Each of the three Regimes has a document we call the "Declaration" (and some people call a Constitution).  The controlling text is the Spanish version; the English text is thought to be an accurate translation, but we cannot guarantee that.  Also, you should not rely on "close textual analysis" to reach legal conclusions, as these Declarations pre-dated a major overhaul to BCS Condominium law which occurred in 2016.
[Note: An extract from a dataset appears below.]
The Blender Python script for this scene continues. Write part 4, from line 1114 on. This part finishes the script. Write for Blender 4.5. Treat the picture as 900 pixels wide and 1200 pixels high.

That said, here are the Regime Declarations.  They also appear in TownSq (/documents)

Phase I
Phase II
Phase III

The Regime Declaration are really an intricate form of a DEED, transferrring the real estate comprising the condominium project into specific units, garages, common areas and in some cases commercial areas.  That Declaration also has a section called "RULES AND REGULATIONS" that address some of the procedural and substantive terms of our "co-ownership."  For example, it defines the Vigilance Committee and what is assigned to an "Administrator" and how budgets and dues are handled.  It limits the uses of the units, garages and common areas, e.g., pet rules or not allowing commercial activity.  In Canada and the USA, these "Rules and Regulations" are sometimes called "CC&Rs" or "by-laws."

We called the "Rules and Regulations" at the Regime level simply "Regulations," because they authorize the Administrator to issue "Rules" to implement some of the broad concepts contained in the Regulations.   For example, the Regulations might limit the amount of noise to "reasonalbe" levels.  The Rules can flesh that out by defining "quiet hours" or party permits or other things.

The Rules can implement, augment, define and extend the Regulations, but it cannot contradict them.  If the Regulations say that unit owners are limited to two pets, the Rules cannot authorize three.